Source data:
^^^^

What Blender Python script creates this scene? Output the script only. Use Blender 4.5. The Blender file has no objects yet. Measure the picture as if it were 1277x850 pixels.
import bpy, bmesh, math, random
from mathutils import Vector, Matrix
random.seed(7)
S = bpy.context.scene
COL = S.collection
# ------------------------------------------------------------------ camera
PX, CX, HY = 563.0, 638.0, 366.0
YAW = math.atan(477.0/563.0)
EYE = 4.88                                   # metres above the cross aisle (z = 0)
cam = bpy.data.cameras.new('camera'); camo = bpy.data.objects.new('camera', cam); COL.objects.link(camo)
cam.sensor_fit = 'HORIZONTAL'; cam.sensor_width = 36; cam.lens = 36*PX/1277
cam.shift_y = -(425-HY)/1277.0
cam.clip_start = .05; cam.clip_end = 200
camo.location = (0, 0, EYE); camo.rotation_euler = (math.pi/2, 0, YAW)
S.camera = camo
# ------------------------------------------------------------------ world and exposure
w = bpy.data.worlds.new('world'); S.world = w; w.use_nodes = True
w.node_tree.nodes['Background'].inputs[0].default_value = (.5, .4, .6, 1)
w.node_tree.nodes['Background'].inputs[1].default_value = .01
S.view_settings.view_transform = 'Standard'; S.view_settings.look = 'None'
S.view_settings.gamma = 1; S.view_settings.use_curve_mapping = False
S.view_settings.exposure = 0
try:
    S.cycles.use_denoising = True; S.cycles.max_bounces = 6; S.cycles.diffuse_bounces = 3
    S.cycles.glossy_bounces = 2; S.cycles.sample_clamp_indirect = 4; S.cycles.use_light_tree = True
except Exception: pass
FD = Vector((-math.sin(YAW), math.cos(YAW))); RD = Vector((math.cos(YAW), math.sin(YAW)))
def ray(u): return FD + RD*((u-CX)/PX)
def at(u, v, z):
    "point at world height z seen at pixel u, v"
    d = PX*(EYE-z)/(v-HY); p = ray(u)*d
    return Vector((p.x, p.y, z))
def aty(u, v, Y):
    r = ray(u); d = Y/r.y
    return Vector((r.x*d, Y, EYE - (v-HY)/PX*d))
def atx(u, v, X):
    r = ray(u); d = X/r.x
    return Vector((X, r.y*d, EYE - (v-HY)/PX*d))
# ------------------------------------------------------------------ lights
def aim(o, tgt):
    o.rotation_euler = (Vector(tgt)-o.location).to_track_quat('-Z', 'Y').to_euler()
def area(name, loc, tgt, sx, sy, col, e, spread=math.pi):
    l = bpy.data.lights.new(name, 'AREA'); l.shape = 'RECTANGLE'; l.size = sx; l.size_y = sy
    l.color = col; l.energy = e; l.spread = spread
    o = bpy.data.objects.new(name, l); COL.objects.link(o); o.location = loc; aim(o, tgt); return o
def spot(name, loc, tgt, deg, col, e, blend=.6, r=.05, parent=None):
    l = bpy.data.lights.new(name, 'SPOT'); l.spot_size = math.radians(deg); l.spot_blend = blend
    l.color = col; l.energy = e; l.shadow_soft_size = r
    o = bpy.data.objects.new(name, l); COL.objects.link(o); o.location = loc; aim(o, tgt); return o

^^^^

Aim of the exercise:
Copy down the whole of the data above, matching it exactly.

Finished answer:
What Blender Python script creates this scene? Output the script only. Use Blender 4.5. The Blender file has no objects yet. Measure the picture as if it were 1277x850 pixels.
import bpy, bmesh, math, random
from mathutils import Vector, Matrix
random.seed(7)
S = bpy.context.scene
COL = S.collection
# ------------------------------------------------------------------ camera
PX, CX, HY = 563.0, 638.0, 366.0
YAW = math.atan(477.0/563.0)
EYE = 4.88                                   # metres above the cross aisle (z = 0)
cam = bpy.data.cameras.new('camera'); camo = bpy.data.objects.new('camera', cam); COL.objects.link(camo)
cam.sensor_fit = 'HORIZONTAL'; cam.sensor_width = 36; cam.lens = 36*PX/1277
cam.shift_y = -(425-HY)/1277.0
cam.clip_start = .05; cam.clip_end = 200
camo.location = (0, 0, EYE); camo.rotation_euler = (math.pi/2, 0, YAW)
S.camera = camo
# ------------------------------------------------------------------ world and exposure
w = bpy.data.worlds.new('world'); S.world = w; w.use_nodes = True
w.node_tree.nodes['Background'].inputs[0].default_value = (.5, .4, .6, 1)
w.node_tree.nodes['Background'].inputs[1].default_value = .01
S.view_settings.view_transform = 'Standard'; S.view_settings.look = 'None'
S.view_settings.gamma = 1; S.view_settings.use_curve_mapping = False
S.view_settings.exposure = 0
try:
    S.cycles.use_denoising = True; S.cycles.max_bounces = 6; S.cycles.diffuse_bounces = 3
    S.cycles.glossy_bounces = 2; S.cycles.sample_clamp_indirect = 4; S.cycles.use_light_tree = True
except Exception: pass
FD = Vector((-math.sin(YAW), math.cos(YAW))); RD = Vector((math.cos(YAW), math.sin(YAW)))
def ray(u): return FD + RD*((u-CX)/PX)
def at(u, v, z):
    "point at world height z seen at pixel u, v"
    d = PX*(EYE-z)/(v-HY); p = ray(u)*d
    return Vector((p.x, p.y, z))
def aty(u, v, Y):
    r = ray(u); d = Y/r.y
    return Vector((r.x*d, Y, EYE - (v-HY)/PX*d))
def atx(u, v, X):
    r = ray(u); d = X/r.x
    return Vector((X, r.y*d, EYE - (v-HY)/PX*d))
# ------------------------------------------------------------------ lights
def aim(o, tgt):
    o.rotation_euler = (Vector(tgt)-o.location).to_track_quat('-Z', 'Y').to_euler()
def area(name, loc, tgt, sx, sy, col, e, spread=math.pi):
    l = bpy.data.lights.new(name, 'AREA'); l.shape = 'RECTANGLE'; l.size = sx; l.size_y = sy
    l.color = col; l.energy = e; l.spread = spread
    o = bpy.data.objects.new(name, l); COL.objects.link(o); o.location = loc; aim(o, tgt); return o
def spot(name, loc, tgt, deg, col, e, blend=.6, r=.05, parent=None):
    l = bpy.data.lights.new(name, 'SPOT'); l.spot_size = math.radians(deg); l.spot_blend = blend
    l.color = col; l.energy = e; l.shadow_soft_size = r
    o = bpy.data.objects.new(name, l); COL.objects.link(o); o.location = loc; aim(o, tgt); return o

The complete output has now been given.